My one-thousandth post. Took me seven years. A lot of time and work. I wonder now, have I accomplished anything? Was I even trying to? Have I gotten back what I put in? Absolutely.
I started doing all this when I was twenty years old, jobless, and in college. Thought employers might like it. Turns out they did. It brought me 2,700 miles to California, and changed my life forever.
I’m twenty-seven now, and still at it. After seven years, my work now rests in the homes of good friends and total strangers. The times I live in have allowed it to be seen and appreciated by tens of thousands of people, across entire oceans and languages. Weird and awesome to think about. I never set out to accomplish any of these things, but I’m glad I have. I’m sure this is all sounding a bit pretentious, but I don’t care. I am proud of what I’ve done here.
Said the same thing six years ago. The difference is, I thought it was artistic then. Now I see it’s just cowardice, and hurting what’s important. I’m trying.
Left to right, Shweb, Dan, Charlie, Frankie, Chris, me, and Anthony. I was probably 11. Was one hell of water balloon fight. Anthony’s mom, Sally, took this picture. I can’t imagine an image that better captures how we grew up.
We’d spend our days seeing who could throw what the farthest. Who was the fastest. Who was the bravest, which typically entailed wrestling Frankie. He had such a strength advantage, that anyone only ever agreed to wrestle him if he was on his knees. We were wild and we ran like it, and the suburbs was our place to do it. Couldn’t have gown up anywhere better. Not specifically my hometown, but just the fact that it was the suburbs.
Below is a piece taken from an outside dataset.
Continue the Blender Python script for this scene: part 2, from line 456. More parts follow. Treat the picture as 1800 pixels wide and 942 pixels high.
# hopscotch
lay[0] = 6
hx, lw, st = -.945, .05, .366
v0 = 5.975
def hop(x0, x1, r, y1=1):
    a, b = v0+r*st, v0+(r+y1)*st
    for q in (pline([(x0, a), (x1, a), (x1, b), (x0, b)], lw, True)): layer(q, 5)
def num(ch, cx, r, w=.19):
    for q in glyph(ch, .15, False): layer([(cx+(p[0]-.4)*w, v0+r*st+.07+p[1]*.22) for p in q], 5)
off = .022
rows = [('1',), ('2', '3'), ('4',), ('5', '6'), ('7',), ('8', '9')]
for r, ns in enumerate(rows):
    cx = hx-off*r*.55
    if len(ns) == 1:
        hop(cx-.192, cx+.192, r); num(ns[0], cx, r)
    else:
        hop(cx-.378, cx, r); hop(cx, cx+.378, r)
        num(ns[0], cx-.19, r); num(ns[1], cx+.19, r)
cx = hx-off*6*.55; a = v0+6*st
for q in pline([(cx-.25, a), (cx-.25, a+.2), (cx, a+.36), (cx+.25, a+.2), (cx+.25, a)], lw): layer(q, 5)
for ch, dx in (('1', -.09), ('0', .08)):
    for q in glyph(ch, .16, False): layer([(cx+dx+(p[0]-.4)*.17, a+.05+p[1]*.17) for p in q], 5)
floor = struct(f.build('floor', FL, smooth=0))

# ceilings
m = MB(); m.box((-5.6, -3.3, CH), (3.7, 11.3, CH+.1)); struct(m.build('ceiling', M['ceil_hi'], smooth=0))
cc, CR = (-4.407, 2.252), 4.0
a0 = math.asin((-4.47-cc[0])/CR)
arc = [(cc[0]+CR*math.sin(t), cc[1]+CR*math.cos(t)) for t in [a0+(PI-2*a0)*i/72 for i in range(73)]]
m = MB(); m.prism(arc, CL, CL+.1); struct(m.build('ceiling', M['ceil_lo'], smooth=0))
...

I live in the urban sprawl of Los Angeles now, a long ways from my hometown. I like it here, but didn’t always. It’s the people I’ve found and the girl I love that make it what it is for me. It’s where I belong now, but I couldn’t imagine being a kid here. I don’t know that I could have grown if not in suburban soil. I don’t know that any kid could. Confinement and wild freedom seem at odds. For that, I think some far off day, I may belong to those suburbs again.